The United States would prefer to steer clear of the never-never land of Security Council resolutions. A White House nightmare involves the United States having to accept a U.N.-appointed French civilian as administrator for Iraq.

Blair hinted at differences of approach over how to put Iraq together again once Humpty Hussein had his great fall. But having identified the problem he said, "There are a huge amount of details as to exactly how it is to be implemented that have to be a matter of discussion" -- a tactic known in diplomacy as "kicking the can down the road," when an issue is raised but no solution offered.

Advertisement

Blair also pressed Bush for action on the Middle East peace process. European leaders -- Blair included -- believe the groundswell of world opposition to the war, and in particular Arab opposition, could be reduced if the Bush administration were to move forward now on the "road map" for peace between Israelis and Palestinians, fathered jointly by the United States, the European Union, the United Nations and Russia.

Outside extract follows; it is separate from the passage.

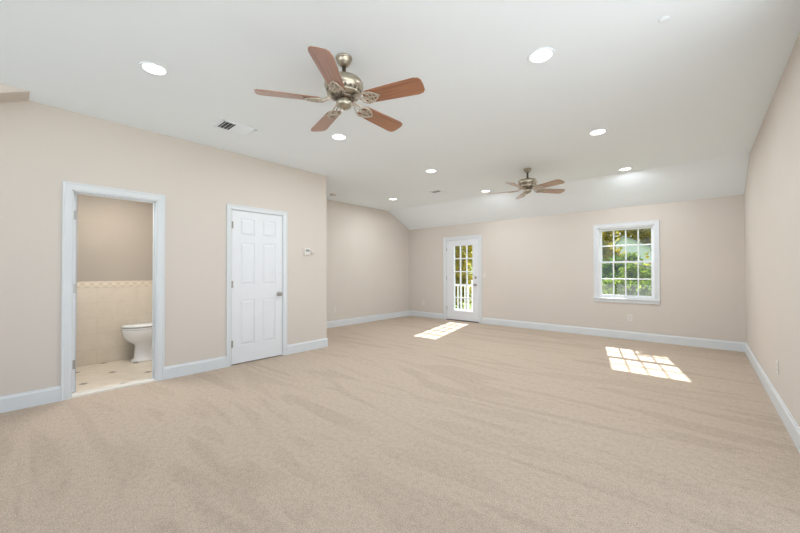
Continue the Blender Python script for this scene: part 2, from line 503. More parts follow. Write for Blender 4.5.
# closed six-panel door in the left wall
d1 = empty('door_1', 'closed white six-panel door in the left wall', 'door', (XL, CD0, 0), kind='structure')
def sub(v): return (v[0]-XL, v[1]-CD0, v[2])
def shift(bm, v):
    for q in bm.verts: q.co -= Vector(v)
bm = BM(); casing(bm, 'x', XL, 1, CD0, CD1, CDZ, .062); shift(bm, (XL, CD0, 0)); obj('casing', bm, 'trim', d1)
bm = BM()
box(bm, XL-.12, XL, CD0-.0, CD0+.006, 0, CDZ); box(bm, XL-.12, XL, CD1-.006, CD1, 0, CDZ); box(bm, XL-.12, XL, CD0, CD1, CDZ-.006, CDZ)
shift(bm, (XL, CD0, 0)); obj('jamb', bm, 'trim', d1)
bm = BM(); six_panel(bm, CD0+.009, CD1-.009, .014, CDZ-.009, XL-.004, .035); shift(bm, (XL, CD0, 0)); slab = obj('door_slab', bm, 'door', d1)
def knob_bm(c, dirv):
    bm = BM()
    prof = [(0, -.001), (.032, -.001), (.033, .004), (.028, .009), (.013, .013), (.011, .030), (.018, .036), (.027, .046), (.029, .056), (.024, .066), (.010, .071), (0, .072)]
    mt = Matrix.Translation(c) @ Vector(dirv).to_track_quat('Z', 'Y').to_matrix().to_4x4()
    lathe(bm, prof, 24, mat=mt)
    return bm
bm = knob_bm((XL-.004, CD1-.066, .905), (1, 0, 0)); shift(bm, (XL, CD0, 0)); obj('knob', bm, 'nickel', slab, 'satin nickel knob')
for z in (.28, 1.06, 1.84):
    bm = BM(); hinge_bm(bm, lambda q, zz: (XL+.004, CD0+.006, zz), z, .0065); box(bm, XL-.003, XL-.0005, CD0+.008, CD0+.026, z-.045, z+.045)
    shift(bm, (XL, CD0, 0)); obj('hinge', bm, 'nickel', d1, 'satin nickel hinge')

# bathroom door, swung fully into the bathroom: its hinge edge shows in the doorway
d2 = empty('door_2', 'white bathroom door swung open inside its cased doorway', 'door', (XL, BD0, 0), kind='structure')
bm = BM(); casing(bm, 'x', XL, 1, BD0, BD1, BDZ, CW); casing(bm, 'x', XL-.12, -1, BD0, BD1, BDZ, CW); shift(bm, (XL, BD0, 0)); obj('casing', bm, 'trim', d2)
bm = BM()
box(bm, XL-.12, XL, BD0-.0, BD0+.010, .018, BDZ); box(bm, XL-.12, XL, BD1-.010, BD1, .018, BDZ); box(bm, XL-.12, XL, BD0, BD1, BDZ-.010, BDZ)
box(bm, XL-.085, XL-.050, BD1-.022, BD1-.010, .018, BDZ); box(bm, XL-.085, XL-.050, BD0, BD1, BDZ-.022, BDZ-.010)
shift(bm, (XL, BD0, 0)); obj('jamb', bm, 'trim', d2)
bm = BM()
six_panel(bm, 0, .660, .024, BDZ-.014, .0175, .035)
box(bm, .0085, .0172, .0, .03, .03, BDZ-.02)
mt = Matrix.Translation((-.125, .030, 0)) @ Matrix.Rotation(math.radians(93), 4, 'Z')
for q in bm.verts: q.co = mt @ q.co
sl = obj('door_slab', bm, 'door', d2)
for z in (.30, 1.06, 1.80):
    bm = BM(); hinge_bm(bm, lambda q, zz: (-.122, .0115, zz), z, .007); box(bm, -.1235, -.1215, .016, .040, z-.045, z+.045); box(bm, -.10, -.05, .0095, .0115, z-.045, z+.045)
    obj('hinge', bm, 'nickel', d2, 'satin nickel hinge')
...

The road map has yet to be released in detail, but is known to consist of a series of steps, such as the end of attacks on Israelis by Palestinian militants, and on the Israeli side a halt to building new settlements in the West Bank and Gaza. The road map will lead to the establishment of a Palestinian state by 2005. As recently as March 14, Bush promised to unveil the plan once a Palestinian prime minister took office. Mahmoud Abbas, more widely known as Abu Mazen, became the Palestinians' first prime minister earlier this month and is holding talks to form a Cabinet.

Blair pressed Bush to stick to his word. There is wide belief -- even in Washington -- that the Bush administration will drag its feet on the peace effort until the Iraq war is resolved. But Blair argues that tackling the war and seeking an end to the Arab-Israeli conflict simultaneously will demonstrate that the alliance is "even handed."